● WHAT IS REQUIRED
Exactly repeat the material, dropping every picture from the copy.

——————

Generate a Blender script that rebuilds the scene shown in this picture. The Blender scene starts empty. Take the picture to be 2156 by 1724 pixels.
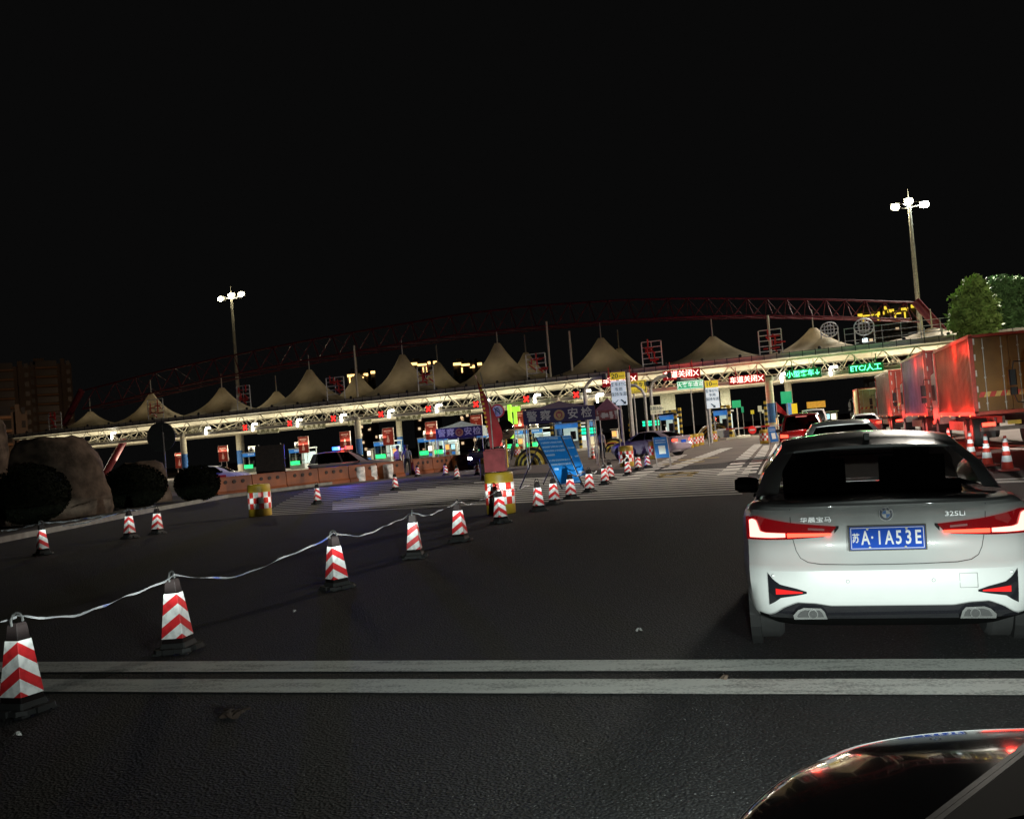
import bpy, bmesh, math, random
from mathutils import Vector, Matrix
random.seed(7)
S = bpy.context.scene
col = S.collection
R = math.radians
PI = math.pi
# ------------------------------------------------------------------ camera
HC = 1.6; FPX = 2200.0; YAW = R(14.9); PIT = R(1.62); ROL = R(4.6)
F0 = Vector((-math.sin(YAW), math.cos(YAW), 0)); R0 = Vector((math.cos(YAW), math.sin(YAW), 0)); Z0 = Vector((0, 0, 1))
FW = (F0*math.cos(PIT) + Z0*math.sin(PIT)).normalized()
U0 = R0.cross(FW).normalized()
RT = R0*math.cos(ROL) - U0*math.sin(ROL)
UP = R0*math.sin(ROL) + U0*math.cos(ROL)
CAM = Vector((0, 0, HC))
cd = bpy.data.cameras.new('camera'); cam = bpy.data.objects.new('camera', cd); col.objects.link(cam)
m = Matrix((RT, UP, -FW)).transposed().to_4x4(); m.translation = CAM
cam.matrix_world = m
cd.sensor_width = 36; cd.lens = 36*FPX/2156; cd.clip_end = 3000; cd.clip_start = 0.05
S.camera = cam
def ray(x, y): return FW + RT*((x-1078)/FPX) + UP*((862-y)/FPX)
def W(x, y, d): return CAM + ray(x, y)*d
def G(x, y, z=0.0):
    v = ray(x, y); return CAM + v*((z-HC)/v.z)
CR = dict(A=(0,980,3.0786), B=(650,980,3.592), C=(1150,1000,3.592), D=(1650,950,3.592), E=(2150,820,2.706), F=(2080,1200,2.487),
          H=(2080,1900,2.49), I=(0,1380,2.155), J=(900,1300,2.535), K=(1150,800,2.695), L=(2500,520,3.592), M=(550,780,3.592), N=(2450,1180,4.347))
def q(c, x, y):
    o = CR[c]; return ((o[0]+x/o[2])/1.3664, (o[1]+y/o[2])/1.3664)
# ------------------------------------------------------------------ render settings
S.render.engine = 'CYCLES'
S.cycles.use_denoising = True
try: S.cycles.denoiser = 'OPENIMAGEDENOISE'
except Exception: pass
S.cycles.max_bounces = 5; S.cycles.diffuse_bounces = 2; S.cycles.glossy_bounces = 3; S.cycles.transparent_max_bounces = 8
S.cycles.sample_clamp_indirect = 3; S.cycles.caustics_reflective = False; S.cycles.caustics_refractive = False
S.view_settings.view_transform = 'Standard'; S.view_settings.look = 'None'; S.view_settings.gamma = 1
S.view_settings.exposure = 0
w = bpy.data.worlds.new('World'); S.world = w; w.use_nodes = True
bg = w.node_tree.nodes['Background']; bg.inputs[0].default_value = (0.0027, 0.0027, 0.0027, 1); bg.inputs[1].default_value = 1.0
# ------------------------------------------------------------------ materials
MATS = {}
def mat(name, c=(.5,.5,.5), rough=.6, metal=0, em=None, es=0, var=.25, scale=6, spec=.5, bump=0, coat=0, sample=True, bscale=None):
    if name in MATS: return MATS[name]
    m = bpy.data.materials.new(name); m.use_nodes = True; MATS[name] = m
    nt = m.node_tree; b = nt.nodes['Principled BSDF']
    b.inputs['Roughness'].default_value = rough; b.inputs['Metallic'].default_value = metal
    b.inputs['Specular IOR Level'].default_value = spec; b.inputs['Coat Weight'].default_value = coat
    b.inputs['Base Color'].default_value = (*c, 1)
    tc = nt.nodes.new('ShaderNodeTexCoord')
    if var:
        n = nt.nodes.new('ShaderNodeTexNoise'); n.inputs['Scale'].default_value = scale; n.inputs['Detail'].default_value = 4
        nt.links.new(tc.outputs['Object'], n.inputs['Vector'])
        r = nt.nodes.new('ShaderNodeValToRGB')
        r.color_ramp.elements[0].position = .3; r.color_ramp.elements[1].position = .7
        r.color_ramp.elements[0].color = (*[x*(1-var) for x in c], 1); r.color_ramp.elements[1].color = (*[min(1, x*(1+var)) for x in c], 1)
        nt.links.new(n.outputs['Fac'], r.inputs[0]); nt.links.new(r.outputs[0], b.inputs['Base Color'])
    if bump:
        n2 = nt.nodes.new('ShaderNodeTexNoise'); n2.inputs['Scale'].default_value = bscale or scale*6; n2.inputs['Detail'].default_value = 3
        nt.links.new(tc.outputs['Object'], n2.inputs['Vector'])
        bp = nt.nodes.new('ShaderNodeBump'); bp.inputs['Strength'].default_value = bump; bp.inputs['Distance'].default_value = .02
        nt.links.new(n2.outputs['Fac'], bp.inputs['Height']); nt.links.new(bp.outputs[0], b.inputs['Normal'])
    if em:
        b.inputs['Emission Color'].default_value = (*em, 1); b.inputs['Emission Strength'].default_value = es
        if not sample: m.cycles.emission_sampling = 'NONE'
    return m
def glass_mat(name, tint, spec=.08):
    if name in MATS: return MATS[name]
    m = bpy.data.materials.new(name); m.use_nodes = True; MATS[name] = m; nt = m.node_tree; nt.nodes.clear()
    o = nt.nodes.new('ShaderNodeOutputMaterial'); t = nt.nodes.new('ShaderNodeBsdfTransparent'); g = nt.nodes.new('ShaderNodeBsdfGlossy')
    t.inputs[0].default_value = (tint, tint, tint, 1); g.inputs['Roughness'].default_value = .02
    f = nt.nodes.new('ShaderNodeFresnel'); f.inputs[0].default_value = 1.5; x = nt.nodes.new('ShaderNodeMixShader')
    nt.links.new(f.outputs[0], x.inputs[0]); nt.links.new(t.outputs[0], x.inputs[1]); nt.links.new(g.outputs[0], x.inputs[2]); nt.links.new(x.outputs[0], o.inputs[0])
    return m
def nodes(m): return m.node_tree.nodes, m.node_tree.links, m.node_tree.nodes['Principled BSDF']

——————

● ANSWER TO THE EXERCISE
Generate a Blender script that rebuilds the scene shown in this picture. The Blender scene starts empty. Take the picture to be 2156 by 1724 pixels.
import bpy, bmesh, math, random
from mathutils import Vector, Matrix
random.seed(7)
S = bpy.context.scene
col = S.collection
R = math.radians
PI = math.pi
# ------------------------------------------------------------------ camera
HC = 1.6; FPX = 2200.0; YAW = R(14.9); PIT = R(1.62); ROL = R(4.6)
F0 = Vector((-math.sin(YAW), math.cos(YAW), 0)); R0 = Vector((math.cos(YAW), math.sin(YAW), 0)); Z0 = Vector((0, 0, 1))
FW = (F0*math.cos(PIT) + Z0*math.sin(PIT)).normalized()
U0 = R0.cross(FW).normalized()
RT = R0*math.cos(ROL) - U0*math.sin(ROL)
UP = R0*math.sin(ROL) + U0*math.cos(ROL)
CAM = Vector((0, 0, HC))
cd = bpy.data.cameras.new('camera'); cam = bpy.data.objects.new('camera', cd); col.objects.link(cam)
m = Matrix((RT, UP, -FW)).transposed().to_4x4(); m.translation = CAM
cam.matrix_world = m
cd.sensor_width = 36; cd.lens = 36*FPX/2156; cd.clip_end = 3000; cd.clip_start = 0.05
S.camera = cam
def ray(x, y): return FW + RT*((x-1078)/FPX) + UP*((862-y)/FPX)
def W(x, y, d): return CAM + ray(x, y)*d
def G(x, y, z=0.0):
    v = ray(x, y); return CAM + v*((z-HC)/v.z)
CR = dict(A=(0,980,3.0786), B=(650,980,3.592), C=(1150,1000,3.592), D=(1650,950,3.592), E=(2150,820,2.706), F=(2080,1200,2.487),
          H=(2080,1900,2.49), I=(0,1380,2.155), J=(900,1300,2.535), K=(1150,800,2.695), L=(2500,520,3.592), M=(550,780,3.592), N=(2450,1180,4.347))
def q(c, x, y):
    o = CR[c]; return ((o[0]+x/o[2])/1.3664, (o[1]+y/o[2])/1.3664)
# ------------------------------------------------------------------ render settings
S.render.engine = 'CYCLES'
S.cycles.use_denoising = True
try: S.cycles.denoiser = 'OPENIMAGEDENOISE'
except Exception: pass
S.cycles.max_bounces = 5; S.cycles.diffuse_bounces = 2; S.cycles.glossy_bounces = 3; S.cycles.transparent_max_bounces = 8
S.cycles.sample_clamp_indirect = 3; S.cycles.caustics_reflective = False; S.cycles.caustics_refractive = False
S.view_settings.view_transform = 'Standard'; S.view_settings.look = 'None'; S.view_settings.gamma = 1
S.view_settings.exposure = 0
w = bpy.data.worlds.new('World'); S.world = w; w.use_nodes = True
bg = w.node_tree.nodes['Background']; bg.inputs[0].default_value = (0.0027, 0.0027, 0.0027, 1); bg.inputs[1].default_value = 1.0
# ------------------------------------------------------------------ materials
MATS = {}
def mat(name, c=(.5,.5,.5), rough=.6, metal=0, em=None, es=0, var=.25, scale=6, spec=.5, bump=0, coat=0, sample=True, bscale=None):
    if name in MATS: return MATS[name]
    m = bpy.data.materials.new(name); m.use_nodes = True; MATS[name] = m
    nt = m.node_tree; b = nt.nodes['Principled BSDF']
    b.inputs['Roughness'].default_value = rough; b.inputs['Metallic'].default_value = metal
    b.inputs['Specular IOR Level'].default_value = spec; b.inputs['Coat Weight'].default_value = coat
    b.inputs['Base Color'].default_value = (*c, 1)
    tc = nt.nodes.new('ShaderNodeTexCoord')
    if var:
        n = nt.nodes.new('ShaderNodeTexNoise'); n.inputs['Scale'].default_value = scale; n.inputs['Detail'].default_value = 4
        nt.links.new(tc.outputs['Object'], n.inputs['Vector'])
        r = nt.nodes.new('ShaderNodeValToRGB')
        r.color_ramp.elements[0].position = .3; r.color_ramp.elements[1].position = .7
        r.color_ramp.elements[0].color = (*[x*(1-var) for x in c], 1); r.color_ramp.elements[1].color = (*[min(1, x*(1+var)) for x in c], 1)
        nt.links.new(n.outputs['Fac'], r.inputs[0]); nt.links.new(r.outputs[0], b.inputs['Base Color'])
    if bump:
        n2 = nt.nodes.new('ShaderNodeTexNoise'); n2.inputs['Scale'].default_value = bscale or scale*6; n2.inputs['Detail'].default_value = 3
        nt.links.new(tc.outputs['Object'], n2.inputs['Vector'])
        bp = nt.nodes.new('ShaderNodeBump'); bp.inputs['Strength'].default_value = bump; bp.inputs['Distance'].default_value = .02
        nt.links.new(n2.outputs['Fac'], bp.inputs['Height']); nt.links.new(bp.outputs[0], b.inputs['Normal'])
    if em:
        b.inputs['Emission Color'].default_value = (*em, 1); b.inputs['Emission Strength'].default_value = es
        if not sample: m.cycles.emission_sampling = 'NONE'
    return m
def glass_mat(name, tint, spec=.08):
    if name in MATS: return MATS[name]
    m = bpy.data.materials.new(name); m.use_nodes = True; MATS[name] = m; nt = m.node_tree; nt.nodes.clear()
    o = nt.nodes.new('ShaderNodeOutputMaterial'); t = nt.nodes.new('ShaderNodeBsdfTransparent'); g = nt.nodes.new('ShaderNodeBsdfGlossy')
    t.inputs[0].default_value = (tint, tint, tint, 1); g.inputs['Roughness'].default_value = .02
    f = nt.nodes.new('ShaderNodeFresnel'); f.inputs[0].default_value = 1.5; x = nt.nodes.new('ShaderNodeMixShader')
    nt.links.new(f.outputs[0], x.inputs[0]); nt.links.new(t.outputs[0], x.inputs[1]); nt.links.new(g.outputs[0], x.inputs[2]); nt.links.new(x.outputs[0], o.inputs[0])
    return m
def nodes(m): return m.node_tree.nodes, m.node_tree.links, m.node_tree.nodes['Principled BSDF']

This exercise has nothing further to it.